- **DESCRIPTION OF THE TASK**
Print, word for word, every line from the beginning of the listing up to and including the line with "return m, nt, nt.nodes['Principled BSDF']". Pictures are to be excluded.
[Start DATA FOR THIS TASK]
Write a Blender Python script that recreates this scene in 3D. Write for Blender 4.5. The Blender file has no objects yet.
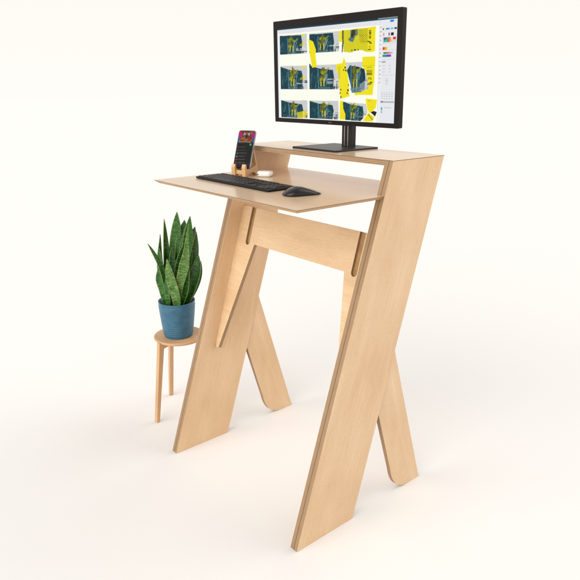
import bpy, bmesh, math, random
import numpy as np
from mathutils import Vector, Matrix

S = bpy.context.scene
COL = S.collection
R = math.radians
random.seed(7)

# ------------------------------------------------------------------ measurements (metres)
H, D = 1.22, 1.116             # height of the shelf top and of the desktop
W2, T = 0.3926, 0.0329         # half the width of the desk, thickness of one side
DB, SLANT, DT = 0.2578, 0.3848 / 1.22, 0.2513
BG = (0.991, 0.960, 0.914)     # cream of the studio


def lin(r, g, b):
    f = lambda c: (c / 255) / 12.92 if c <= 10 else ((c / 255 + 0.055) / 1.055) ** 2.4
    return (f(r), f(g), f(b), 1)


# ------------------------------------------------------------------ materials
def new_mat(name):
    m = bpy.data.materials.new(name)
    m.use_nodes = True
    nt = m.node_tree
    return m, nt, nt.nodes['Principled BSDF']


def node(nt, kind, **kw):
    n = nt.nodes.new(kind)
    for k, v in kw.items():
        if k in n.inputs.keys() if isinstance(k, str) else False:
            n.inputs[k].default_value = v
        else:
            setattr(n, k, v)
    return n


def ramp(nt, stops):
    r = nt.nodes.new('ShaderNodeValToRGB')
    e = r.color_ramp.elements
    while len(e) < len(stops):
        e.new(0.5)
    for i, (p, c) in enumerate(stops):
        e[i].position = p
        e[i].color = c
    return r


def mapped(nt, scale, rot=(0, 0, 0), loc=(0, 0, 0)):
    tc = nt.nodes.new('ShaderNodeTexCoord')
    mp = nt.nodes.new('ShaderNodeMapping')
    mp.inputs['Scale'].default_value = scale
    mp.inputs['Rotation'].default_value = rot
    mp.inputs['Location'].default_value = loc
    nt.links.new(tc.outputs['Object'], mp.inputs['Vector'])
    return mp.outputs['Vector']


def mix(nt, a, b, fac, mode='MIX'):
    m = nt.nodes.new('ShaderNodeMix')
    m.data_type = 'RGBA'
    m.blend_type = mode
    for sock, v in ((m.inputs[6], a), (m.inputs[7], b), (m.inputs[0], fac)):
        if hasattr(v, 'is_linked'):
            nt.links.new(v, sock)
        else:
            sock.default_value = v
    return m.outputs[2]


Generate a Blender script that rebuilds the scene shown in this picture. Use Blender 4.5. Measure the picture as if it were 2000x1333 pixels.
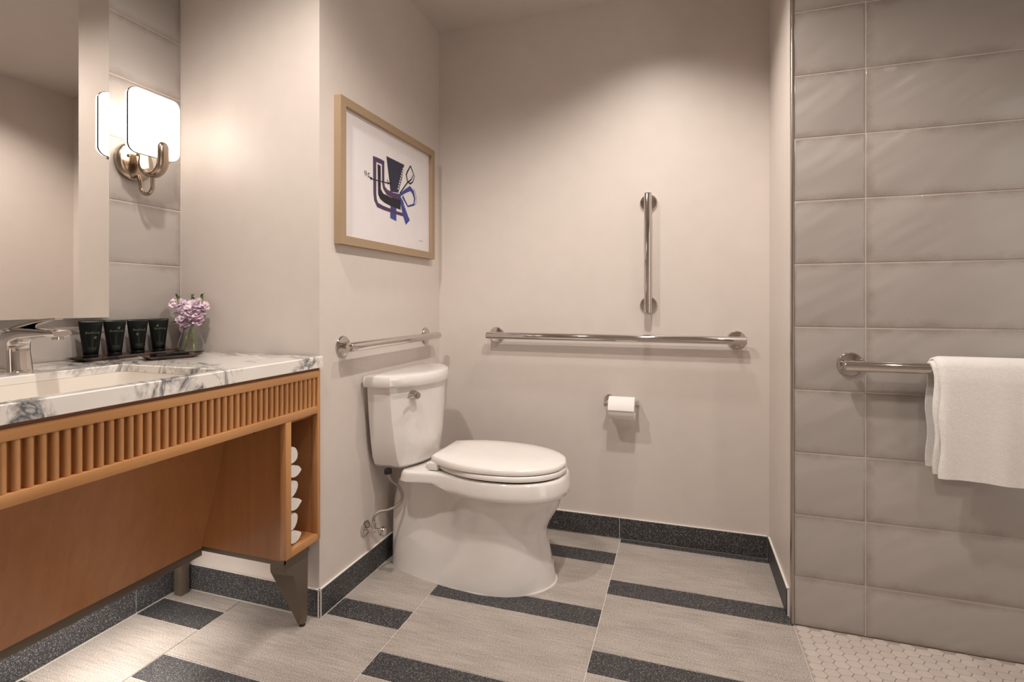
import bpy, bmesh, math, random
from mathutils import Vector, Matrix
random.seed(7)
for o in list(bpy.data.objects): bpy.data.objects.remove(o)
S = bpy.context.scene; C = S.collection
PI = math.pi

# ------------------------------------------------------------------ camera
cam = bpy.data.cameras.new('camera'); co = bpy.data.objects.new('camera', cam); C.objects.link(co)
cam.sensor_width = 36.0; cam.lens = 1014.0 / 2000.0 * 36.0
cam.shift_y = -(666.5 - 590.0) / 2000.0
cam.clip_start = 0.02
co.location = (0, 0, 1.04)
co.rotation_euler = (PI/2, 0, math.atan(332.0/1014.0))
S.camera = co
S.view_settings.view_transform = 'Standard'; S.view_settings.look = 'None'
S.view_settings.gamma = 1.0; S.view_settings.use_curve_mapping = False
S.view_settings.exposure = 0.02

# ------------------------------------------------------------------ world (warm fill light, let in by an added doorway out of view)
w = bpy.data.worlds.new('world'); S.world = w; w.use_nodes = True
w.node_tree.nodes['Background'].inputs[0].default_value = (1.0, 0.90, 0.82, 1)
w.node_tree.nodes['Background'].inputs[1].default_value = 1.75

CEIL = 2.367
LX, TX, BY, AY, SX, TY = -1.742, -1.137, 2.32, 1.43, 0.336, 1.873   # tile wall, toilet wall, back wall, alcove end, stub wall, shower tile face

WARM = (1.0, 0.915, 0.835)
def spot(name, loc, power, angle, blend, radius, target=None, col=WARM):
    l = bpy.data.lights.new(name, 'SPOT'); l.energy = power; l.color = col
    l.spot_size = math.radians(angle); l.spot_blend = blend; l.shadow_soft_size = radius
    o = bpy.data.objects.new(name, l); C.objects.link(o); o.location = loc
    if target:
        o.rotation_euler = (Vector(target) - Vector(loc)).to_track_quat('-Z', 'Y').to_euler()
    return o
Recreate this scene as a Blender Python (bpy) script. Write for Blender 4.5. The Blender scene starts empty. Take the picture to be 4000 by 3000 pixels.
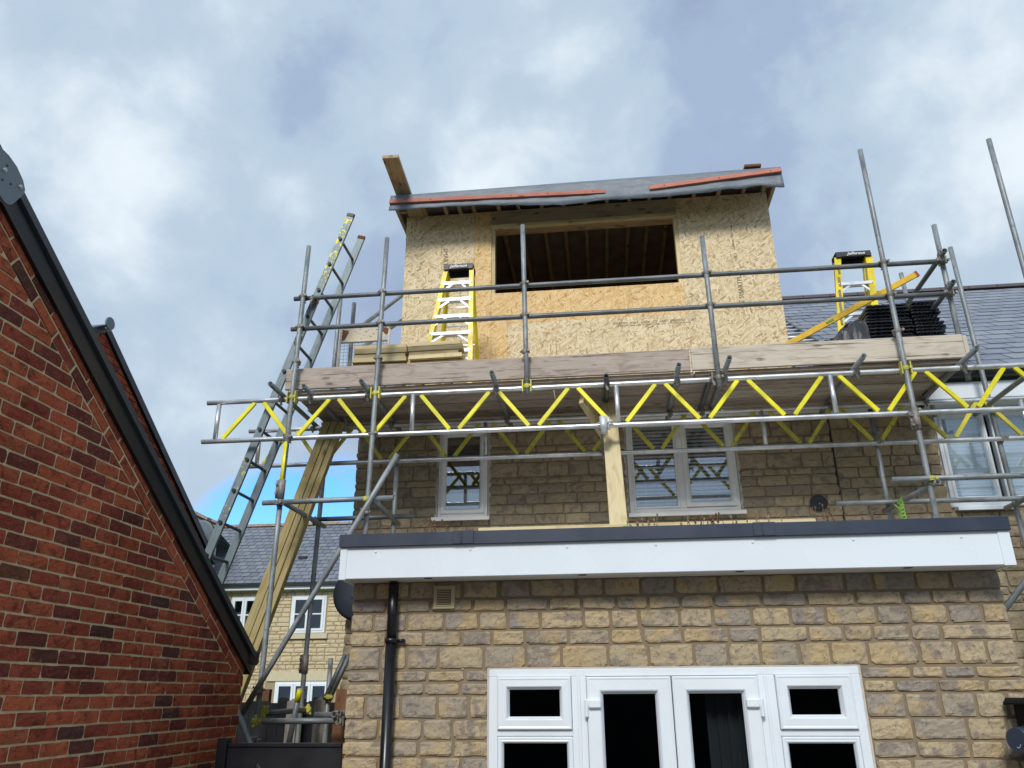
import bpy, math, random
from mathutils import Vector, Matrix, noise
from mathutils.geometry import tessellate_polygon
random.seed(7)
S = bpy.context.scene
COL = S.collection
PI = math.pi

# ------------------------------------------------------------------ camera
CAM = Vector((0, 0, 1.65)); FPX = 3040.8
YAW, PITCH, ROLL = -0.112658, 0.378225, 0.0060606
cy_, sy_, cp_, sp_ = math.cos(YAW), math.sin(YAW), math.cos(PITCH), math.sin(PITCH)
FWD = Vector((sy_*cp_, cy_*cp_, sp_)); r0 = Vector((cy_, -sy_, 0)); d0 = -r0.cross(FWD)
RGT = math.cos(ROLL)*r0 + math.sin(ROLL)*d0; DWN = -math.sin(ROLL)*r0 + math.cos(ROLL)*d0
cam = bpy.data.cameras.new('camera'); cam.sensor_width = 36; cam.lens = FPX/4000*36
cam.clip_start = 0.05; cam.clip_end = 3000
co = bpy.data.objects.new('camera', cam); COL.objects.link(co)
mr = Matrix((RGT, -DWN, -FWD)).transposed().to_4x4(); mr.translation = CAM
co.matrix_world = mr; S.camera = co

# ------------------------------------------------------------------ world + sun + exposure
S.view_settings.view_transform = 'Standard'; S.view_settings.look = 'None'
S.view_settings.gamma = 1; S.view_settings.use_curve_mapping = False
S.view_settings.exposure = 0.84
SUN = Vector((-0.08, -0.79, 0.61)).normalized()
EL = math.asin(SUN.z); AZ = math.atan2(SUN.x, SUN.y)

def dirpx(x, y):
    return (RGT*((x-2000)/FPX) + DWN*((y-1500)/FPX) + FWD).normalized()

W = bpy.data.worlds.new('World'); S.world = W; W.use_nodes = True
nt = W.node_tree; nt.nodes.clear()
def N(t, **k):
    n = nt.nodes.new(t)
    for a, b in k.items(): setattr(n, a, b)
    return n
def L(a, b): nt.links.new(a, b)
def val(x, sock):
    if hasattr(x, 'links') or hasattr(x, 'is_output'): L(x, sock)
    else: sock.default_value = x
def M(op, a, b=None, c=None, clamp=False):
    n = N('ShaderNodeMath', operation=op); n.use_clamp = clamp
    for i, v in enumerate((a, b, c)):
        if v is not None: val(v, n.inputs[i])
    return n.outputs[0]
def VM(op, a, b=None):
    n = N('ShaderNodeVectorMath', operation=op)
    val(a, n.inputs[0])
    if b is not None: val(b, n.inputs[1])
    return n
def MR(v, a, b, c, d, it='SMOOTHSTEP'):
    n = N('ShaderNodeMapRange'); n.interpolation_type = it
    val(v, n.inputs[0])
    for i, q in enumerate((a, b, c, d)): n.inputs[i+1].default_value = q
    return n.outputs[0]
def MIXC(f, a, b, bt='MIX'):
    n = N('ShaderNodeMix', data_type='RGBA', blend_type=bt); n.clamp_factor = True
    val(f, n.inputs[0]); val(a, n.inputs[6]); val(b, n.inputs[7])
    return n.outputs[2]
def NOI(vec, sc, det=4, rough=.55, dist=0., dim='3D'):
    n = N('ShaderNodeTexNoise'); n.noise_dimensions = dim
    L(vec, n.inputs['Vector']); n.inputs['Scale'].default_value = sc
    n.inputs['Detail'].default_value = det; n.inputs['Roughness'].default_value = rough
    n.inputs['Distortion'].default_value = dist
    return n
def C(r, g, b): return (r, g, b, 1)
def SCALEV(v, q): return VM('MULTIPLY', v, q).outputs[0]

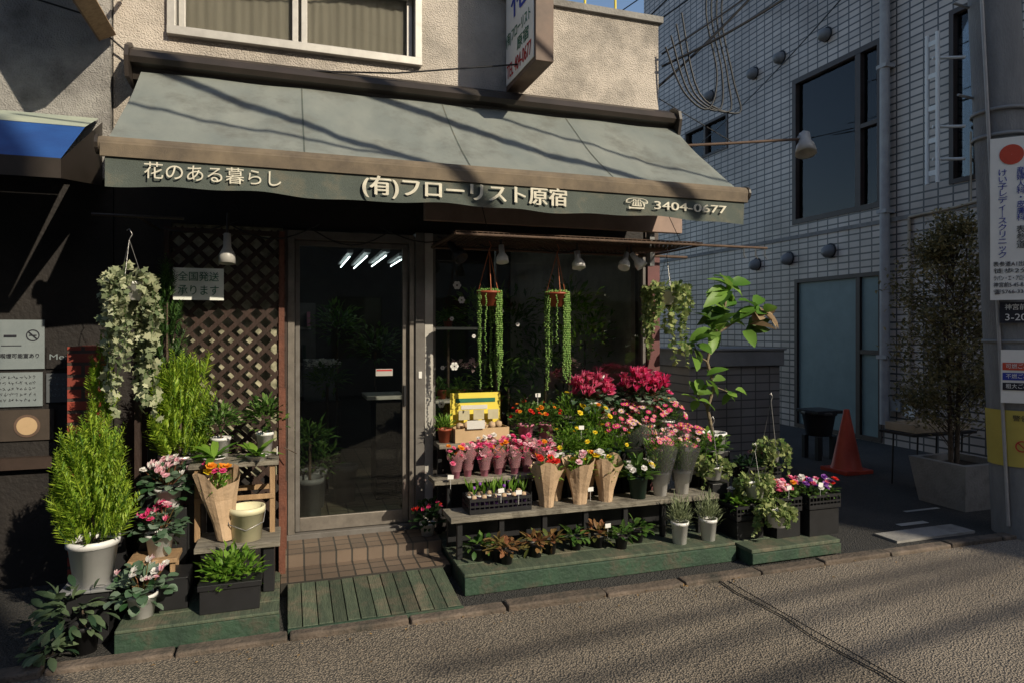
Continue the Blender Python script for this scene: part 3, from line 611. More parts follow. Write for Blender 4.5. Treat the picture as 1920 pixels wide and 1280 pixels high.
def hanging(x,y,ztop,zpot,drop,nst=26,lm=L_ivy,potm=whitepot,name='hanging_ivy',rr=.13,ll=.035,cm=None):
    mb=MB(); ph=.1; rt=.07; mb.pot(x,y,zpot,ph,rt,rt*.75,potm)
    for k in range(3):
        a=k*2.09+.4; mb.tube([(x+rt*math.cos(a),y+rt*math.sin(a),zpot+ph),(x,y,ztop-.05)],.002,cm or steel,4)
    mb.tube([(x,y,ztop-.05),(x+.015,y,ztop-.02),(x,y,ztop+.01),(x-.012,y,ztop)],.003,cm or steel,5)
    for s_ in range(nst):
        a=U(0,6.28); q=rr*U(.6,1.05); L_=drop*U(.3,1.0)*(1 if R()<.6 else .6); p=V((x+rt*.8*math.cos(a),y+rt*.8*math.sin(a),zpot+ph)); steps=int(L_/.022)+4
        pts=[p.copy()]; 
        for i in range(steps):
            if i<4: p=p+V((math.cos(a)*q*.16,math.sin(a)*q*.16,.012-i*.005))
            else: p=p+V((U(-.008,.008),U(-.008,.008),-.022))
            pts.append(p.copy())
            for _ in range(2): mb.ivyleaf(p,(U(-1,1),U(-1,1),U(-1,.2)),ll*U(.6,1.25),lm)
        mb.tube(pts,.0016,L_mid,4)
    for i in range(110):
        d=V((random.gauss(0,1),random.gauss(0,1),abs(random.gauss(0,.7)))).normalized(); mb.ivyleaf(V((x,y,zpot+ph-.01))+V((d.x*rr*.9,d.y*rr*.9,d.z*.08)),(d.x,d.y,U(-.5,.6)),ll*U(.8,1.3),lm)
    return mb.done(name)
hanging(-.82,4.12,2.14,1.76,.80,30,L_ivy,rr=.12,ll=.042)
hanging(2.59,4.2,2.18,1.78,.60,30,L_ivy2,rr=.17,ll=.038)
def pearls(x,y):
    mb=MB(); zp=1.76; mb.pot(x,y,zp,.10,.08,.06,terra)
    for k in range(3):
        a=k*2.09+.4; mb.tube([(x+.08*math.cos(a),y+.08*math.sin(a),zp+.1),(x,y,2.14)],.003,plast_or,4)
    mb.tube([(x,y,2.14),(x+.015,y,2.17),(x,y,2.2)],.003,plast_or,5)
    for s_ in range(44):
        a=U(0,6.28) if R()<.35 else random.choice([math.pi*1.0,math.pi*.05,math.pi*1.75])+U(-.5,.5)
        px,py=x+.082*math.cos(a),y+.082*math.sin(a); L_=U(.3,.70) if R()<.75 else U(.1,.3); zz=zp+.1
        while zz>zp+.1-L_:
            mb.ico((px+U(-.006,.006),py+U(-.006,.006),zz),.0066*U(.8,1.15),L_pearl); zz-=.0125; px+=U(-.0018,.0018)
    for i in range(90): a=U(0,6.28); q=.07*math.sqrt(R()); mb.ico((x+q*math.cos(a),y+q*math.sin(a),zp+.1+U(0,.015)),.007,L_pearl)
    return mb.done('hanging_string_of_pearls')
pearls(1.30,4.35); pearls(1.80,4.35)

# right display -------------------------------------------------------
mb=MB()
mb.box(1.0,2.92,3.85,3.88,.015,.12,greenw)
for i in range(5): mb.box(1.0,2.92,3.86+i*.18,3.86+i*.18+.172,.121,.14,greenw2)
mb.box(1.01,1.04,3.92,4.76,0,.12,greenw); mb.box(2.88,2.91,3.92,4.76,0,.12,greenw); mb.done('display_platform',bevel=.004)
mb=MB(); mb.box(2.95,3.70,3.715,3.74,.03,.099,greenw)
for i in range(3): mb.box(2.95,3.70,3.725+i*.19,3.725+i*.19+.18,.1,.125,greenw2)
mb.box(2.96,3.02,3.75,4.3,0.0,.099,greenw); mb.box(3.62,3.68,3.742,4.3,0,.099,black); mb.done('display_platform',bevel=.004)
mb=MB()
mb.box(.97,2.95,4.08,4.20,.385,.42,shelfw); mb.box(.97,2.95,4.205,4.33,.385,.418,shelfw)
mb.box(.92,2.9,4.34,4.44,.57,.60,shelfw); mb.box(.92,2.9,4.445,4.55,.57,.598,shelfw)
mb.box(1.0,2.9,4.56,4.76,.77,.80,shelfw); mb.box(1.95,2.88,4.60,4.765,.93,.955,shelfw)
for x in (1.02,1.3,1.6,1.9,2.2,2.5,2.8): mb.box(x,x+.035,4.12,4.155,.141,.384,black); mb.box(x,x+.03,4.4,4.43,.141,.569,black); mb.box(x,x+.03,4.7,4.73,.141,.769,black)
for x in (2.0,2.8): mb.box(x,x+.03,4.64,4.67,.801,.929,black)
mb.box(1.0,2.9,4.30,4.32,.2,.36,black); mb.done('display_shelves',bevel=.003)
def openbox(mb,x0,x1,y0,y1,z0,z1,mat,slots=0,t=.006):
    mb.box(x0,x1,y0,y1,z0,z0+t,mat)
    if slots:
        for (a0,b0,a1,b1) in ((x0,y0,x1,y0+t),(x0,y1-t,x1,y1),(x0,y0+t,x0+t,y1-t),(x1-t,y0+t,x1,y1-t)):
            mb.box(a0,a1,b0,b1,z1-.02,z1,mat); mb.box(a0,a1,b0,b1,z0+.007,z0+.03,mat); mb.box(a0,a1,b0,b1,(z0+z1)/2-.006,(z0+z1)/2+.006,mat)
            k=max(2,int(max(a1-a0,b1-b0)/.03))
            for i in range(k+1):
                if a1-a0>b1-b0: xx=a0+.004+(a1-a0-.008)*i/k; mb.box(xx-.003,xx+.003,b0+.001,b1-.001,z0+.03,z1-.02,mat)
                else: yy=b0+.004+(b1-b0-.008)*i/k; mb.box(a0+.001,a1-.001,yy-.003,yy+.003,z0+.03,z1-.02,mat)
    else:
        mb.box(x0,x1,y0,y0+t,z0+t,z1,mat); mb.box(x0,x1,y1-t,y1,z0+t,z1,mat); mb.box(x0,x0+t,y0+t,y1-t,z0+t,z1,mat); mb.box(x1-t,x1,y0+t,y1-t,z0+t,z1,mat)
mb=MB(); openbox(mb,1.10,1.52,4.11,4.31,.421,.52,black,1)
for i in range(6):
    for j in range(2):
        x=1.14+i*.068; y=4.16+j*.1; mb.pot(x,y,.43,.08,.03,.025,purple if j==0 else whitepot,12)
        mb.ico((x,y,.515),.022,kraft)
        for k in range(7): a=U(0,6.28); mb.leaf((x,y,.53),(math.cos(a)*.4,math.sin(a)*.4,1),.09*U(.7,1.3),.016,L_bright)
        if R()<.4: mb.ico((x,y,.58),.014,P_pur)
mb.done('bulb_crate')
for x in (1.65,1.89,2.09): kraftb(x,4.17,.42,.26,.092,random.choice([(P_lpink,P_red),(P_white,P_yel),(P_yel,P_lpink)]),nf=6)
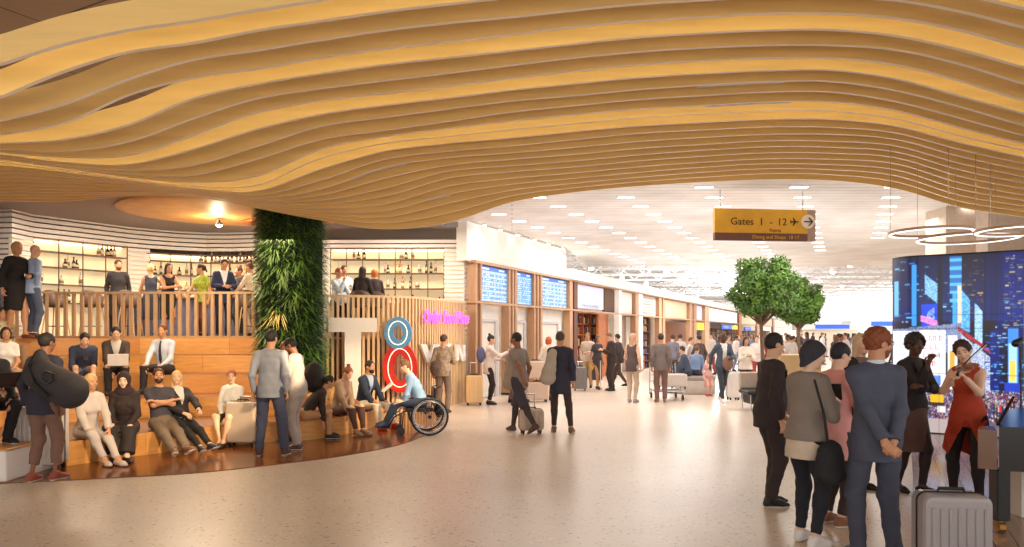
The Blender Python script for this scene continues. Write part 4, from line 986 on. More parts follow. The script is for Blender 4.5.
[End DATA FOR THIS TASK]
- **CORRECT RESPONSE**
Write a Blender Python script that recreates this scene in 3D. Write for Blender 4.5. The Blender file has no objects yet.
import bpy, bmesh, math, random
import numpy as np
from mathutils import Vector, Matrix

S = bpy.context.scene
COL = S.collection
R = math.radians
random.seed(7)

# ------------------------------------------------------------------ measurements (metres)
H, D = 1.22, 1.116             # height of the shelf top and of the desktop
W2, T = 0.3926, 0.0329         # half the width of the desk, thickness of one side
DB, SLANT, DT = 0.2578, 0.3848 / 1.22, 0.2513
BG = (0.991, 0.960, 0.914)     # cream of the studio


def lin(r, g, b):
    f = lambda c: (c / 255) / 12.92 if c <= 10 else ((c / 255 + 0.055) / 1.055) ** 2.4
    return (f(r), f(g), f(b), 1)


# ------------------------------------------------------------------ materials
def new_mat(name):
    m = bpy.data.materials.new(name)
    m.use_nodes = True
    nt = m.node_tree
    return m, nt, nt.nodes['Principled BSDF']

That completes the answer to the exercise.